What that means is that, far from storm clouds gathering, virtually all market sectors, perhaps save only for smaller sailboats and motorboats, and perhaps a few of the more wacky niches, are basking in sunshine and have probably never had it so good. Indeed only the 24m (80ft) plus or superyacht sector seems to have contracted significantly from ’04 through into ’05, but then regardless it is still doing okay.
So having looked hard, questioned and probed, for signs of a major downturn recently among the biggest and brightest players, you will all be relieved to hear that I can find no real evidence that things are about to take a sinister turn for the worse. Of course, that is not to say change is not just round the corner, it simply means I have not found a significant problem yet and that neither have the major players, as none of the aforementioned companies have begun to adjust forecasts down — even though a few of them admit that they can’t quite get their heads round the fact that things are still as good as they are, principally because we all know this business is cyclical!
So why are things still so good? Well all this growth globally is still locked into low interest rates, which remain low or very low in virtually all the world’s key marine leisure markets. Not that the industry particularly relies on boats being bought with credit — credit is but one part of complicated jigsaw — but rather the impact such low interest rates have on economic wealth as a whole… Low interest rates also discourage savings. And there doesn’t seem to be much changing on that score internationally, at least in the short to medium terms.

“Having looked hard, questioned and probed, for signs of a major downturn recently among the biggest and brightest players, you will all be relieved to hear that I can find no evidence that things are about to take a sinister turn for the worse!” 

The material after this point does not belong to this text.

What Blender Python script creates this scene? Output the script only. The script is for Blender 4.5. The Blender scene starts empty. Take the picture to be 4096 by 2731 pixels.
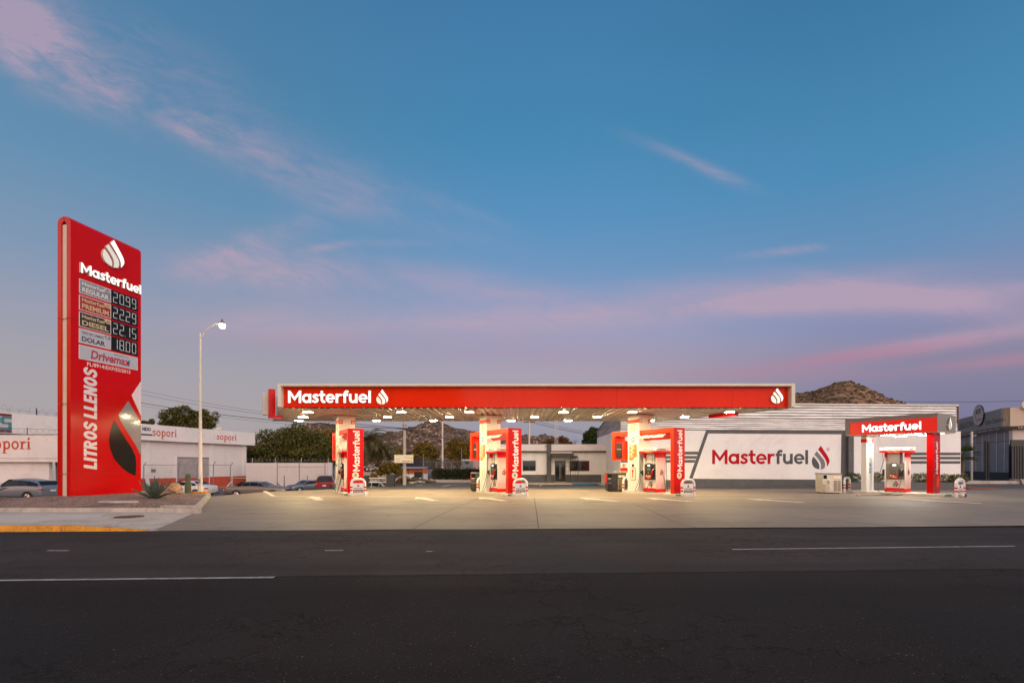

Only in the UK have interest rates been nudged up over the past couple of years to quell an obvious overheat situation, particularly as regards consumer credit. That policy is now deemed to have done its job and cooled things off — and hopefully not too much. And as a result boat sales just recently have begun to slow. Most predictions now suggest rates will be dropped once again in the UK in the near future.
Elsewhere in Europe things are also better than okay at the retail level. Only Germany is suffering badly, but then that is not because things have changed recently — just the opposite. Things there have been bad for a dozen years or more since its hugely expensive unification with East Germany. The rest of the continent is in very good shape. Spain, France and Italy, despite the less than perfect economic backdrops in those countries, remain strong for mid-size boats, power and sail, and the same can be said of the Scandinavian markets. Then further afield demand has picked up to more than compensate for slowdowns in markets like the UK. Russia and Australia particularly are said to be growing well.
The USA has also improved significantly over the past 12 months or so — and all despite a weak dollar that has made buying from the ‘Euro-Zone’ rather expensive. Indeed things there are so good that there is talk of interests being nudged up in the near future. That will certainly impact sales, but hopefully for those European exporters such a knock to their sales may well end up being compensated by the likely strengthening of the US dollar that will result from an interest rate hike. Most people in the pleasureboat business with interests in the USA suggest that the exchange rate is not as important an issue as many people would perhaps think. The most important point is stability in terms of currencies.
So overall, when it comes to forecasts, one would have to say keep the sunshade up! But by the same token down through away that umbrella.